Abstract

Earth magnetic field mapping from planetary orbiting satellites requires a spacecraft magnetic field environment control program combined with the deployment of the magnetic sensors on a boom in order to reduce the measurement error caused by the local spacecraft field. Magnetic mapping missions (Magsat, Oersted, CHAMP, SAC-C MMP and the planned ESA Swarm project) carry a vector magnetometer and an absolute scalar magnetometer for in-flight calibration of the vector magnetometer scale values and for monitoring of the inter-axes angles and offsets over time intervals from months to years. This is done by comparing the two magnetometer outputs for several days and for as many different external field directions and amplitudes in the satellite frame as available.
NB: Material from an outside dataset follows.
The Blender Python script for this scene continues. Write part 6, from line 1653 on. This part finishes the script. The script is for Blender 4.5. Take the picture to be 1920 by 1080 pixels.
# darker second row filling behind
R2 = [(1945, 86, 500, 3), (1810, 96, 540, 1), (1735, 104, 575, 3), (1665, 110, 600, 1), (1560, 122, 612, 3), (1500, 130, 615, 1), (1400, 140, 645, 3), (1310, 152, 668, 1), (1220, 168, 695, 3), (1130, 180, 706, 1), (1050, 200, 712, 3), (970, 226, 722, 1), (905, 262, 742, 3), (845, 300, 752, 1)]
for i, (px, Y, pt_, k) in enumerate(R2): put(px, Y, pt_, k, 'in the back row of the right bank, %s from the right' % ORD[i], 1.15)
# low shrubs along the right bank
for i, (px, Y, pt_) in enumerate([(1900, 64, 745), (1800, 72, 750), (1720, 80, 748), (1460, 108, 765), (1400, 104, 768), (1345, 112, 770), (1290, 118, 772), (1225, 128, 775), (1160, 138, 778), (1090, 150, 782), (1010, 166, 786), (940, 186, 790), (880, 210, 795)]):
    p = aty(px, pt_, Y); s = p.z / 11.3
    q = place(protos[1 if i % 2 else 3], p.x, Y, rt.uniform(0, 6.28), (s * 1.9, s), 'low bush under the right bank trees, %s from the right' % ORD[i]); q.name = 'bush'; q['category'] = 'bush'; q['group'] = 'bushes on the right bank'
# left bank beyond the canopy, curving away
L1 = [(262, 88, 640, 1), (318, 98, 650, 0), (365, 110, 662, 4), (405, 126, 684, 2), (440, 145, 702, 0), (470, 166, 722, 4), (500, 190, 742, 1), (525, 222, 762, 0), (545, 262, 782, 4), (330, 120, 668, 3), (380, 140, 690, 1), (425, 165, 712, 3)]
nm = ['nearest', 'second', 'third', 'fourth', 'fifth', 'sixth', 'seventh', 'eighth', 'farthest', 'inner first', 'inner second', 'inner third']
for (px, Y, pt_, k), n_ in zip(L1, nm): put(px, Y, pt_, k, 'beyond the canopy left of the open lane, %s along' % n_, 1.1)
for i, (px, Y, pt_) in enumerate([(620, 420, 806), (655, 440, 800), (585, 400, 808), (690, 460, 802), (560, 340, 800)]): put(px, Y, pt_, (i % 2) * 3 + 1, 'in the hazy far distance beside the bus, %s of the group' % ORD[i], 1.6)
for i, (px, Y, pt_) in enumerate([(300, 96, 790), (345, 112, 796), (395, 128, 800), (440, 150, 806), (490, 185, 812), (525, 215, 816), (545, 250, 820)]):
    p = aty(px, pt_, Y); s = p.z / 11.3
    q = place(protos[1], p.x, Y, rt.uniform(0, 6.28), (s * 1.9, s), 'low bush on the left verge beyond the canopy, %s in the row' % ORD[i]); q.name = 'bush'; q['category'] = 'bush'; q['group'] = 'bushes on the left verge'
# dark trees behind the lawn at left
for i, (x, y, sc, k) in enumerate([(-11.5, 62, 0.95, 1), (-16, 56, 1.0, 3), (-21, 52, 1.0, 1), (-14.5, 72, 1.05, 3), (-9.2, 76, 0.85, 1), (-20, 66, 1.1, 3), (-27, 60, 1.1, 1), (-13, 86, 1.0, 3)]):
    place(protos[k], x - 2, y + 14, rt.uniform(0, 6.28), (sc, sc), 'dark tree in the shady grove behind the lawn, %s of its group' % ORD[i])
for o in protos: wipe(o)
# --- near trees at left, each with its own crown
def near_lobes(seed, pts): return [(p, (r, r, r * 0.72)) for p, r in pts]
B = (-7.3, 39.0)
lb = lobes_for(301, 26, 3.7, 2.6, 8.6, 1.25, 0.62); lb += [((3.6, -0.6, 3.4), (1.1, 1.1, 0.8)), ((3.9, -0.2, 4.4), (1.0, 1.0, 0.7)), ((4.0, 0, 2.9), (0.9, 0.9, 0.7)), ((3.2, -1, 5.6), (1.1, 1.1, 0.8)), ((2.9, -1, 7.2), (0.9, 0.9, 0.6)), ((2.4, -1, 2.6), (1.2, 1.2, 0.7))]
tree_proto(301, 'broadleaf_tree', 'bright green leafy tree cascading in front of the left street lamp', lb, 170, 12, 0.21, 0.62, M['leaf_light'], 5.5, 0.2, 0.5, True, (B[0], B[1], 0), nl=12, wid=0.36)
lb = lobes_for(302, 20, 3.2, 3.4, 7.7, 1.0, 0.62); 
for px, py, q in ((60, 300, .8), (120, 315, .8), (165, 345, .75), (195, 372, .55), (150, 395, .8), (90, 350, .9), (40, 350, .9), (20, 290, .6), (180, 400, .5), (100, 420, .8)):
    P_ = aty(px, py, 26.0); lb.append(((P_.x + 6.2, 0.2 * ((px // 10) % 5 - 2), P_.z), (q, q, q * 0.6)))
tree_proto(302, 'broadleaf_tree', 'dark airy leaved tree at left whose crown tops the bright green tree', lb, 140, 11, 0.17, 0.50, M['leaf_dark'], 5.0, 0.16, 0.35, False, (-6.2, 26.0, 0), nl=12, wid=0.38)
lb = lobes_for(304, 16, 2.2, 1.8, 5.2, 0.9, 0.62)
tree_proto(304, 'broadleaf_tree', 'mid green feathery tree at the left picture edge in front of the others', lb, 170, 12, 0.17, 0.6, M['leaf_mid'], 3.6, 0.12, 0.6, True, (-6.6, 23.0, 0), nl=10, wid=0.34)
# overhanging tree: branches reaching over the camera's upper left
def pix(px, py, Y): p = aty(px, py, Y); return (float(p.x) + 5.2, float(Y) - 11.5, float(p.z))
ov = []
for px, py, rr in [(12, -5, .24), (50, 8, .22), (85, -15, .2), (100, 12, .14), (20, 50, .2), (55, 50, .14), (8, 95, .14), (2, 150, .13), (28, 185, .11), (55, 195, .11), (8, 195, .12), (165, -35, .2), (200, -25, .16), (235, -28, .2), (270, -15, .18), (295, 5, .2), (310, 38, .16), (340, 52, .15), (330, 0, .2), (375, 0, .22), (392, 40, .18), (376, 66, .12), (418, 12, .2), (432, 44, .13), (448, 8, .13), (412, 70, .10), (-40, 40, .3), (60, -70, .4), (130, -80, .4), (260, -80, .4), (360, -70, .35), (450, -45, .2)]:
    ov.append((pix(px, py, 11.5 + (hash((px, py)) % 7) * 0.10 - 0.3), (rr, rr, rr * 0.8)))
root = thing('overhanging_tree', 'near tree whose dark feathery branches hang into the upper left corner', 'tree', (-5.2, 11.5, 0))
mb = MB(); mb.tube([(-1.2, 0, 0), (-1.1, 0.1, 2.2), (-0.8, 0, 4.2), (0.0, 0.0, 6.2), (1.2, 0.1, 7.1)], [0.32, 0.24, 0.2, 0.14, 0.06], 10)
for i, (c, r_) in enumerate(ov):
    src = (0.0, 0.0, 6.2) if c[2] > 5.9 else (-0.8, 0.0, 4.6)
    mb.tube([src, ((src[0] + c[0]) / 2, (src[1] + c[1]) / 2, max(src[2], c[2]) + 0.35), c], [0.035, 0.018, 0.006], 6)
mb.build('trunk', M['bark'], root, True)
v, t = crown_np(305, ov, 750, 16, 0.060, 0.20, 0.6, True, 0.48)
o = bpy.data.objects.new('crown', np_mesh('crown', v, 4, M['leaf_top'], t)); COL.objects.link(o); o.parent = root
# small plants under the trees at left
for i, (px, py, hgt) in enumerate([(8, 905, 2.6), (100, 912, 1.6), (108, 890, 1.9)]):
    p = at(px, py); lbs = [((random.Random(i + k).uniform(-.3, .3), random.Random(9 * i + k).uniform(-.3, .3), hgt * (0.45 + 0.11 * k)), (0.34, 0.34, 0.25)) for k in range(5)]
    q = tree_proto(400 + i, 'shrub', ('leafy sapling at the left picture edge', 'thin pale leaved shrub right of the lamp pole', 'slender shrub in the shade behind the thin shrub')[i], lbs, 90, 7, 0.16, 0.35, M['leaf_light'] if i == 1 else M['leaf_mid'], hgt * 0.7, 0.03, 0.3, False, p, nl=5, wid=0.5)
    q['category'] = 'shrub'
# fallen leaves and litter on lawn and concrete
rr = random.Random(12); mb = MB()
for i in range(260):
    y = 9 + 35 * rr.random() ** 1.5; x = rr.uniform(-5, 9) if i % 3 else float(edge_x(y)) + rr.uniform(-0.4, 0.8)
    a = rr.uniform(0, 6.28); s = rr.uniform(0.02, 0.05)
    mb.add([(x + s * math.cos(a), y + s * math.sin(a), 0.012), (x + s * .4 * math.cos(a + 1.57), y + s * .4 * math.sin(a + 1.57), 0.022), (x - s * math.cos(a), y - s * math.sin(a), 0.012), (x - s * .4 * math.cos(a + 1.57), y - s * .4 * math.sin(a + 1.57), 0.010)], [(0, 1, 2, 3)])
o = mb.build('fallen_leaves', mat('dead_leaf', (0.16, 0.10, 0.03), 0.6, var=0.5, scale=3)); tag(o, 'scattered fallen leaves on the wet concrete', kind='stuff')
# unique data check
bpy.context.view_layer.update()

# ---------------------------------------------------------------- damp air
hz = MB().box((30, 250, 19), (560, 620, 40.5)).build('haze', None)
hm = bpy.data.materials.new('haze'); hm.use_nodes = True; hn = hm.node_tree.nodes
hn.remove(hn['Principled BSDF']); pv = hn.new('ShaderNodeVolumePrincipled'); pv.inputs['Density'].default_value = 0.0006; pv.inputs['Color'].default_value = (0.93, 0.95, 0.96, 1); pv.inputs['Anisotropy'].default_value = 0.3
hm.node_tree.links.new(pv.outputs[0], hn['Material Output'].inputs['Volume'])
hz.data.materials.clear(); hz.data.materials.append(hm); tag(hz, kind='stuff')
The vector and the scalar sensor may be placed of the order of 2 m apart and at the end of an about 10 m long boom counted from the spacecraft centre-of-gravity. In line with the classical dual vector sensors technique for monitoring the spacecraft magnetic field, this paper proposes and demonstrates that a similar combined scalar/vector gradiometry technique is feasible by using the measurements from the boom-mounted scalar and vector sensors onboard the Oersted satellite. For Oersted, a large difference between the pre-flight determined spacecraft magnetic field and the in-flight estimate exists causing some concern about the general applicability of the dual sensors technique.